The challenge was to make something intentionally wrong without making it ugly or chaotic.
The reward shouldn’t come from flashy feedback, but from understanding.
Uncertainty about fun
I genuinely did not know whether this would be enjoyable.
The concept fascinated me, but fascination does not automatically translate to fun. When I first shared it and saw people retry, experiment, and come back for another attempt, that was the moment it clicked.
It was not just interesting. It was playable.
Accomplishments I'm proud of
- Shipping my first game project
- Turning static bad UI humor into a replayable daily system
- Building a modular malfunction architecture instead of one-off tricks
- Designing frustration that feels unfair at first, but remains solvable
- Creating a reward loop based on understanding rather than flashy gamification
- Seeing players return for the next daily configuration
What I learned
- Small UI deviations can completely destroy user trust
- Designing frustration requires restraint
- Behavioral concepts are harder to visualize than to implement
- Building my first game forced me to think less like a developer and more like a player.
What's next for Bad UI Operator
Right now the system is still small, but it’s built to grow.
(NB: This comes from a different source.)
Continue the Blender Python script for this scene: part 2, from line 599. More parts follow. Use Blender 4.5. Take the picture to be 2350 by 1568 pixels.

I want to expand the library of malfunctions and introduce new interface types over time. The more players learn, the more interesting it becomes to subtly shift the rules again.
I also want to involve the community more. More statistics. Revealing which distortions were active. Eventually maybe even letting players vote on upcoming configurations once they understand the mechanics.
There’s a lot of inspiration in communities like r/BadUIBattles. Collaborating with those creators and turning those cursed interface ideas into playable daily challenges feels like a natural next step.
The tasks will stay simple.
But the behavior will evolve.
And hopefully, the “oh, that’s it” moment never gets old.